Chapter 3: the 1960's.
These were turbulent years of transition, though not of the gender type. I did not crossdress; instead, I relied on my vivid imagination and fantasies. My fantasy index is sky-high. I believe that this is merely the way I am, not a preoccupation. For me, science fiction, fantasy, and gender-bending merge naturally, without any underlying perverse or fetishist logic.
Also, then there was the underlying fear of being homosexual. Being homosexual and transgendered is still a double whammy, the height of social unacceptability. I really have never had any interest in men, but I did not understand the nature of things as I do now.
Throughout the 1960's I was socially very incompetent. I had my first and only date of the decade in 1963. I had finally developed an interest in women, but I did not like the irrational way it made me behave. I neither understood nor liked the rules of dating. Apparently, this is the way most "INTP/INTJs" feel. I started to shake off the sexist baggage I had accumulated as a boy, but it seemed to be impossible to relate to women without exploiting them, so I gradually stopped trying to establish any relationships at all.
I graduated from high school and then from college four years later. The Viet Nam war was raging at that time. I did not have the personality to be a military officer, nor was I creative enough to get out of military service, so I went into the Air Force. Basic training, especially, was a homophobic, brutal experience. My first Training Instructor purposely harassed me. He also denigrated women, while he promoted this "males only" club.
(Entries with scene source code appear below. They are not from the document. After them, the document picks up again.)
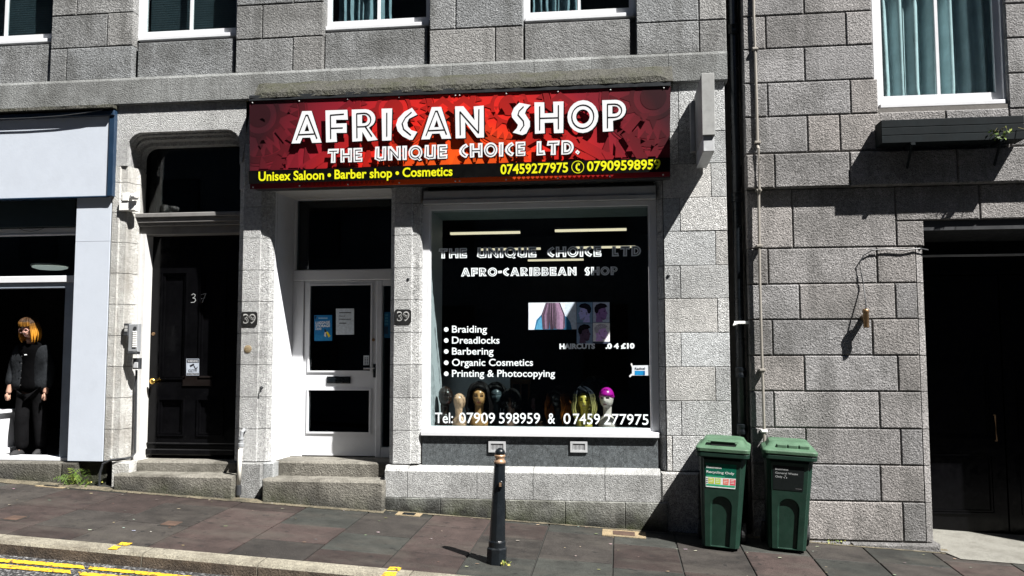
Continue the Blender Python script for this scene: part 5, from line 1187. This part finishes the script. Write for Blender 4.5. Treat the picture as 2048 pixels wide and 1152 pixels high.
def face_paint(skin, lips, eye, brow=None):
    def f(x, z, front):
        if front:
            if abs(x) < .022 and .252 < z < .270: return lips
            if .014 < abs(x) < .044 and .314 < z < .328: return eye
            if .012 < abs(x) < .048 and .342 < z < .350: return brow or eye
        return skin
    return f
def wig(mb, sc, length, root, tip, rr, n=110, bangs=0, open_=.45, vol=1.0, curl=.0, part=.0, cz=.335):
    """strands combed from the crown over an ellipsoid, then hanging"""
    mb.smooth = True
    for i in range(n):
        az = 2*PI*i/n+rr.uniform(-.03, .03); fa = abs((az-1.5*PI+PI) % (2*PI)-PI)   # angle from the front (-y)
        front = fa < open_; lay_ = rr.uniform(.94, 1.08)*vol
        pts = []; cr = Vector((part, .01, 0)); L_ = length*rr.uniform(.78, 1.1)
        ex, ey, ez = .083*lay_, .102*lay_, .092*lay_
        if front and not bangs: continue
        end = 14 if not (front and bangs) else 7
        ph = rr.uniform(0, 6)
        for k in range(end+1):
            if k <= 6:
                th = math.radians(8+88*k/6); p = Vector((ex*math.sin(th)*math.cos(az)+part*(1-k/6), ey*math.sin(th)*math.sin(az)+.006, cz+ez*math.cos(th)))
                if front and bangs: p.z = cz+ez*math.cos(th*.74)
            else:
                f = (k-6)/8; p = Vector((ex*math.cos(az)*(1+.16*math.sin(f*PI)*vol-.1*f)+curl*math.sin(f*9+ph), ey*math.sin(az)*(1+.10*math.sin(f*PI)-.05*f)+.006+curl*math.cos(f*9+ph), cz-.010-L_*f))
                if front and bangs: p = pts[-1]+Vector((0, -.002, -.012))
            pts.append(p)
        if front and bangs: pts = pts[:end+1]
        pts = [p*sc for p in pts]; k1 = rr.uniform(.6, 1.4)
        seg = len(pts); r0 = .0075*sc*rr.uniform(.8, 1.2); rings = []
        for k, p in enumerate(pts):
            d = (pts[min(k+1, seg-1)]-pts[max(k-1, 0)]).normalized(); u = d.cross(Vector((math.cos(az), math.sin(az), .2))).normalized(); v = d.cross(u); rr_ = r0*(1 if k < seg-3 else (seg-k)/3.2)
            rings.append([mb.vert(p+u*rr_*c1+v*rr_*c2*.5) for c1, c2 in ((1, 0), (0, 1), (-1, 0), (0, -1))])
        for k, (A_, B_) in enumerate(zip(rings, rings[1:])):
            f = min(1, max(0, (k-3)/8)); mb.cur = tuple((a*(1-f)+b_*f)*k1 for a, b_ in zip(root, tip))
            for q_ in range(4): mb.face((A_[q_], A_[(q_+1) % 4], B_[(q_+1) % 4], B_[q_]))
    mb.cur = tuple(c_*.6 for c_ in root)
    nn = 20; rings = []
    for k in range(6):
        ths = [math.radians(4+(82-40*max(0, -math.sin(2*PI*j/nn))**2)*k/5) for j in range(nn)]; rings.append([Vector((.076*vol*math.sin(th)*math.cos(2*PI*j/nn)+part*(1-k/5), .093*vol*math.sin(th)*math.sin(2*PI*j/nn)+.008, cz+.004+.087*vol*math.cos(th)))*sc for j, th in enumerate(ths)])
    mb.loft(rings)
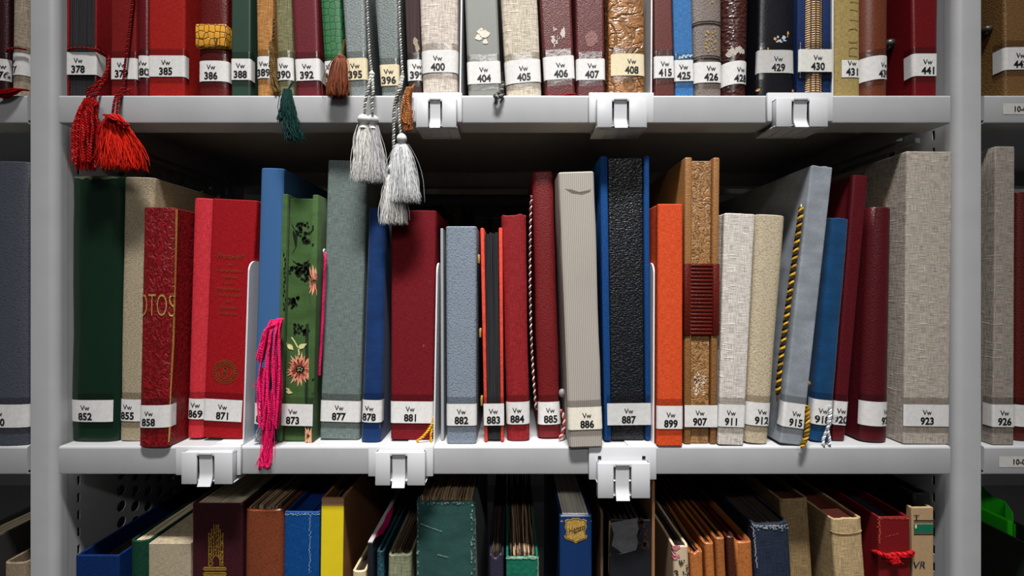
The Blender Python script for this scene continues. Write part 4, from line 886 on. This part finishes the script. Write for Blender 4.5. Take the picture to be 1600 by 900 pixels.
b.decal([blob(1220 + R.uniform(-10, 11), 62 + R.uniform(-5, 4), R.uniform(1, 4), R.uniform(.8, 2.6), 9, .5) for i in range(12)] + [blob(1231, 54, .8, 4, 9, .4)], mat('paper', (170, 178, 188)), 'torn_patch', .0004); b.decal([blob(1211, 61, 2.4, 2.6), blob(1231, 52, 1.5, 3), blob(1186, 140, 2, 2), blob(1240, 141, 2.4, 2), blob(1200, 76, 1, 2)], mat('plain', (196, 140, 70)), 'torn_patch', .0006)
b = bk(430, 'top', (1246, 1298, 0), (1244.5, 1298, 147), 'album labelled 430 with woven straw spine between navy boards', None, build=False, name='photo_album', up=UP, Y=.507)
w0 = b.w; b.boards(mat('cloth', (22, 42, 84)), 13 * b.k, 13 * b.k, -.0006, .001); b.profile('round', .002, bulge=.006, w=w0 - 26.5 * b.k, front=-.0036); b.cover(mat('weave', (206, 168, 118), None, (60, 34, 16)), name='spine'); b.pages(CREAMP, t=.002, front=.004)
b.profile('flat', .002, w=w0, front=-.0038); b.sticker(430, 80, 115, tx=1274, wl=-1, wr=-1, col=mat('paper', (206, 204, 198)))
b = bk(431, 'top', (1305, 1345, 0), (1305, 1345, 147), 'khaki cloth book labelled 431 with letters embossed down its spine', mat('cloth', (156, 136, 84), None, None, 0, 1.3), 'soft', (94, 121), x0=1315, x1=1344, tx=1331, bulge=.004, tape=False)
kh = mat('plain', (118, 100, 58)); e_ = []
for pts in ([(1328, 15), (1341, 17)], [(1328, 31), (1341, 32.5)], [(1326, 48), (1328, 45.5), (1337, 45), (1340, 47)], [(1326, 65), (1329, 66.5), (1337, 66), (1340, 65)], [(1327, 76), (1330, 74.5), (1340, 75)], [(1326, 87), (1339, 88)], [(1327, 76), (1327, 87)], [(1328, 3), (1341, 4)]): e_ += stroke(pts, 1.3)
b.decal(e_, kh, 'embossed_letters', .0004)
b = bk(439, 'top', (1346.5, 1396, 0), (1346.5, 1394.5, 147), 'reddish brown smooth rounded book labelled 439', mat('leather', (106, 54, 34), .35, None, 0, .8, .25), 'round', (87, 124), tx=1383, bulge=.012, wl=0, wr=0, slant=.12)
b = bk(441, 'top', (1425, 1466.5, 0), (1427.5, 1464.5, 147), 'dark red book labelled 441, last on the upper shelf', mat('leather', (104, 16, 22), .35, None, 0, 1, .3), 'flat', (84, 119), tx=1449, wl=12, wr=0, r=.003, Y=.512)
def knob(b, px, py, dy, r, m):      # press stud on the left side of a book
    z = b.local(px, py)[1]; mb = MB(); mb.ball((-b.w / 2 * b.tk(z) - r * .2, dy, z), r, .9, 0, 14); return mb.build('stud', m, b.root)
knob(b, 1404, 48, .03, .0072, mat('plain', (46, 44, 44), .3))
b = bk(442, 'top', (1569, 1626, 0), (1570, 1624, 147), 'brown leather album labelled 442 beyond the right upright', mat('leather', (120, 88, 52), .35, None, 0, .8), 'flat', (74, 109), tx=1594, wl=13, wr=0, r=.003, name='photo_album', slant=.02)
knob(b, 1548, 34, .0175, .0062, mat('plain', (52, 46, 38), .3))

# ---- lowest shelf, left to right
def album(T, L, label, m, kind='flat', pm=TANP, n=16, y=None, depth=.24, sheets=True, **k):
    k.setdefault('name', 'photo_album'); sh = {q: k.pop(q) for q in ('top', 'jit', 'jy', 'fan', 'thick', 'mats') if q in k}
    b = bk(0, 'low', T, L, label, m, kind, None, depth, y, pages=None, **k)
    if sheets: b.sheets(pm, n, **{**dict(top=.006, jit=.0012, jy=.001), **sh})
    return b
TANS = [mat('pages', (178, 150, 118)), mat('pages', (136, 110, 86)), mat('pages', (92, 72, 56))]
b = album((3, 40, 880), (2, 40, 900), 'worn beige linen album at lower left beyond the upright', mat('twill', (150, 132, 108)), 'soft', DARKP, 6, .513, bulge=.008, top=.012)
b = album((-62, -8, 840), (-62, -8, 900), 'dark grey book behind the worn beige album at lower left', mat('plain', (60, 58, 56)), 'flat', CREAMP, 8, .515)
b = album((117.5, 186, 868), (117, 186, 900), 'navy blue cloth album, first on the lowest shelf beside the left upright', mat('cloth', (15, 42, 92), .5), 'flat', DARKP, 10, .513, r=.002, top=.02)
b = album((200, 231, 846), (200, 231, 900), 'narrow dark green album with cream pages between navy and beige ones', mat('cloth', (18, 58, 42)), 'round', CREAMP, 14, .515, bulge=.007, top=.002, thick=1.0)
b = bk(0, 'low', (232, 298, 849), (232, 297, 900), 'beige cloth slipcase with closed top on the lowest shelf', mat('cloth', (168, 154, 130), None, None, 0, 1, .5), 'flat', None, .26, .515, pages=None, r=.0012, name='slipcase', cat='slipcase')
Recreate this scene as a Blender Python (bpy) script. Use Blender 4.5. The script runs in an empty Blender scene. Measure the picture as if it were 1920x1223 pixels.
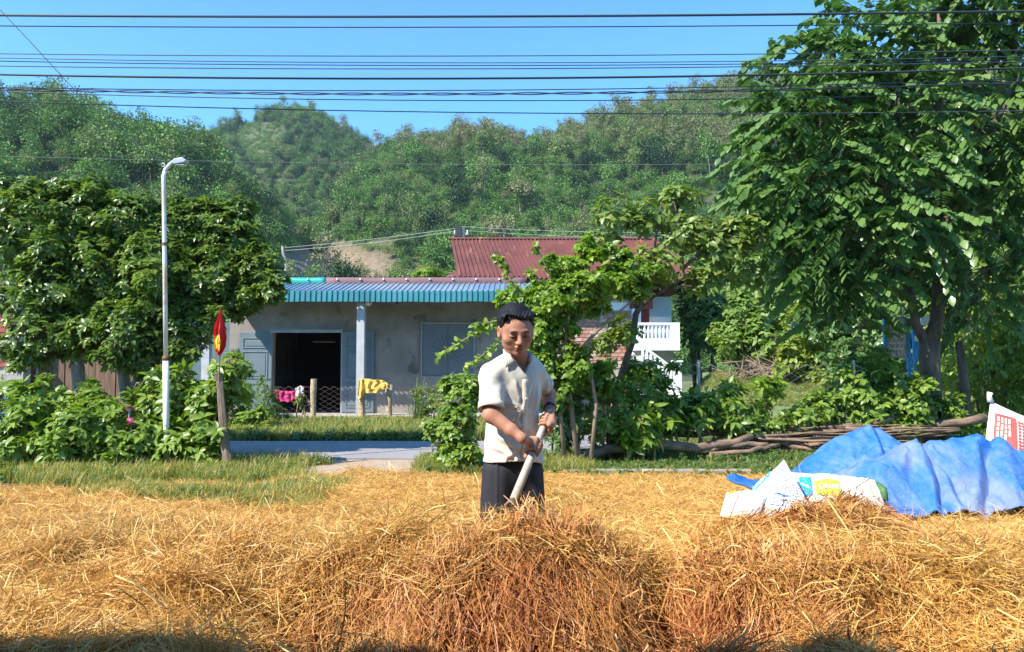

Though he was married, I am sure he was a closet homosexual.
I envied the women who were my age, because they got to go on with their lives without enduring any of this military nonsense.
All my Air Force buddies seemed, in some way, like me. I have recently contacted many of them. Whether they are gay, transgendered, or something else, most are not dealing with who they are.
The Air Force never quite knew what to do with those of us who were enlisted college graduates. In 1969, they let all of us leave six months early.